Neo-liberalism is mostly used to mean one thing in the US (former liberals who have embraced some version of Third Way politics, most notably Bill Clinton) and something related, but different, everywhere else (market liberals dedicated to dismantling the social democratic welfare state, most notably Margaret Thatcher). Here I’m using it to cover both versions, which I’ll call soft and hard. The central theme is the inevitability and desirability of a globalised capitalism, dominated by the financial sector. The difference between the two versions turns essentially on whether this requires destruction of the welfare state or merely “reform”, along the lines undertaken by the Clinton Administration.

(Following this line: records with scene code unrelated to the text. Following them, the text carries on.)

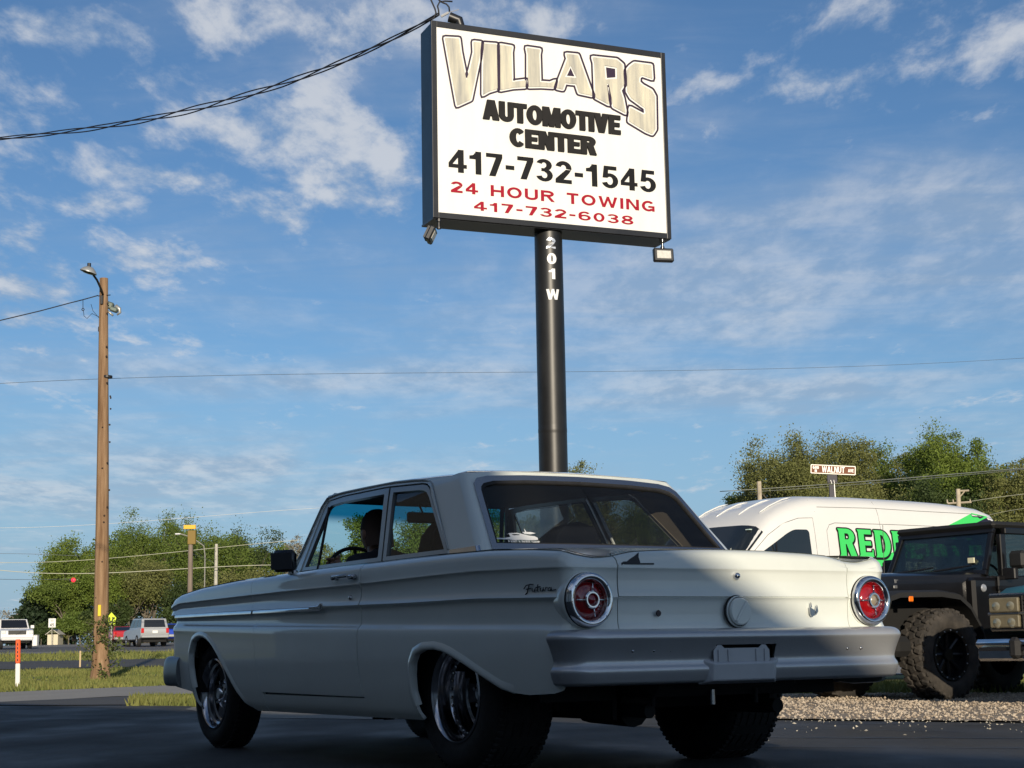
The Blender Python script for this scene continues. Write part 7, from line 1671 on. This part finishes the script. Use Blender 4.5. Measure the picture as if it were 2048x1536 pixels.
jbox('roll_bar', -2.13, -2.06, JY1+.10, JY0-.10, 1.53, 1.59, dark, .02); jbox('dashboard', -.98, -1.18, JY1+.05, JY0-.05, .95, 1.14, dark, .02)
b = MB(); b.tube([(-1.23, JC+.32, 1.12), (-1.18, JC+.32, 1.12)], .03, 6); b.tube([Vector((-1.25, JC+.32+math.cos(q)*.17, 1.12+math.sin(q)*.15)) for q in np.linspace(0, 2*PI, 25)[:-1]], .013, 6, closed=True); b.build('steering_wheel', dark, jp)
b = MB(); b.tube([(-.75, JY1+.12, 1.12), (-.77, JY1+.12, 1.70)], .004, 4); b.build('antenna', dark, jp); b = MB(); b.box((.20, JC+.46, 1.08), (.06, .03, .04), bev=.006); b.box((.22, JC+.47, 1.03), (.05, .02, .03), bev=.005); b.build('hood_latch', mat('latch_grey', (.22, .22, .22), .4, .6), jp); b = MB(); b.lathe([(.02, 0), (.012, .03), (0, .035)], (-.6, JC+.25, 1.15), 'z', 10); b.build('washer_nozzle', dark, jp)
mudt = mat('muddy_tyre', (.020, .018, .016), .9, col2=(.058, .050, .042), vscale=8, bump=.3, bscale=60)
def mud_wheel(x, yc, steer, R, wd, sg, par=jp):
    w = empty('wheel', (x, yc, R), steer); w.parent = par
    b = MB(); pr = [(.235, .0), (.25, .012), (.30, .030), (.36, .024), (R-.02, .0), (R-.008, -.02), (R-.008, -wd+.02), (R-.02, -wd), (.30, -wd-.02), (.235, -wd)]
    b.lathe([(r, y*sg) for r, y in pr], (0, 0, 0), 'y', 56); ty = b.build('tyre', mudt, w, autos=50)
    tr = MB(); nb = 34
    for k in range(nb):
        for (yy, ll, ph) in ((-.035, .07, 0), (-wd+.035, .07, .5), (-.115, .065, .25), (-.205, .065, .75)):
            q = 2*PI*(k+ph)/nb; tr.T = Matrix.Rotation(q, 4, 'Y') @ Matrix.Translation((0, sg*yy, R-.006)) @ Matrix.Rotation(.35 if (k+int(ph*4)) % 2 else -.35, 4, 'Z'); tr.box((0, 0, 0), (.046, ll, .028), bev=.006)
        q = 2*PI*k/nb; tr.T = Matrix.Rotation(q, 4, 'Y') @ Matrix.Translation((0, sg*.012, R-.045)); tr.box((0, 0, 0), (.040 if k % 2 else .028, .022, .055), bev=.006)
    tr.T = Matrix(); t_ = tr.build('tread_blocks', mudt, ty); tag(t_, kind='stuff')
    b = MB(); b.lathe([(r, y*sg) for r, y in [(.238, .004), (.232, .016), (.205, .012), (.20, -.02), (.19, -.06), (.06, -.05), (.055, -.02), (0, -.02)]], (0, 0, 0), 'y', 40)
    for k in range(8): a = 2*PI*k/8; b.tube([(math.cos(a)*.06, -.05*sg, math.sin(a)*.06), (math.cos(a)*.20, -.035*sg, math.sin(a)*.20)], .018, 6)
    rr_ = b.build('rim', mat('black_rim', (.010, .010, .011), .3, .3), w, autos=40)
    for k in range(16): a = 2*PI*k/16; b = MB(); b.lathe([(0, .022*sg), (.006, .020*sg), (.008, .012*sg)], (math.cos(a)*.218, 0, math.sin(a)*.218), 'y', 6); b.build('bolt', MATS['badge_silver'], rr_)
    return w
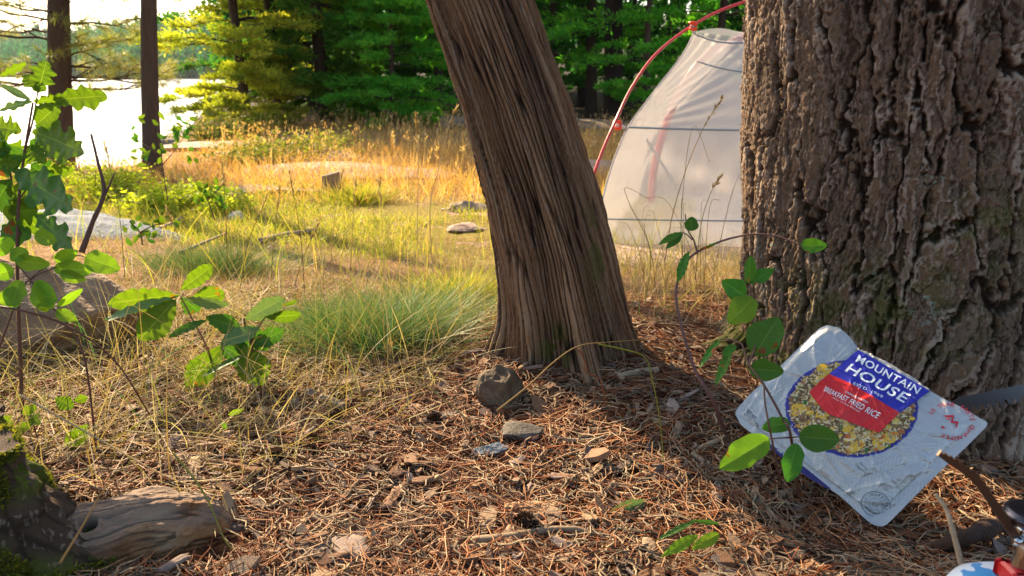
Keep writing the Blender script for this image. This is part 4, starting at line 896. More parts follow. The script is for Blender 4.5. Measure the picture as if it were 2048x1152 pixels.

Finally, tribalism is politics based on affirmation of some group identity against others. While there are as many tribalisms as there are tribes, the most politically potent form, and the relevant one here is that of a formerly unchallenged dominant group facing the real or perceived prospect of becoming a politically weak minority, as with white Christians in the US.

Roughly speaking, until the Global Financial Crisis, neoliberalism was the only force that mattered. The typical setup in English-speaking countries was alternation between two neoliberal parties corresponding to the two versions of neoliberalism I mentioned above. The hard neoliberal (in the US, the Republicans) relied on the votes of (white Christian) tribalists and made symbolic gestures in their direction, but largely ignored them, particularly if their interests came into conflict with those of big business. The soft neoliberals (in the US, the New Democrats) relied on the willingness of leftists to support them as “the lesser evil”.

The GFC discredited neoliberalism in both its forms, but still left neoliberals holding all the positions of power in the political and economic system. But the erosion of support for both hard and soft neoliberalism has made the maintenance of the neoliberal duopoly more difficult. On the right, Trump has shown that the tribalist vote can be mobilised more successfully if it is unmoored from the Wall Street agenda of orthodox rightwing Republicans like Cruz. On the left, Sanders has not done quite so well, but has certainly forced Hillary Clinton to distance herself from her Wall Street backers.

Internationally, tribalism has gained ground nearly everywhere, mostly at the expense of the soft neoliberalism represented most notably by Blair. Soft neoliberals have also lost ground to the left, most obviously with the election of Jeremy Corbyn in Britain and the rise of left parties like Syriza and Podemos at the expense of PASOK and PSOE.

The ultimate outcome remains unclear. In part this reflects the Condorcet problem: with three alternatives, that can’t be neatly arrayed on a right-left spectrum, there is no stable outcome.

But the more fundamental problem is that none of the competing forces has an obviously compelling solution to the problems we face. Neoliberalism has manifestly failed to deliver the prosperity promised by triumphalists like Thomas Friedman in the 1990s. Tribalism is already a lost cause, given the massive migrations that have already taken place, and can (at most) be slowed in the future. The left needs to rebuild institutions and policies that have been in retreat for decades.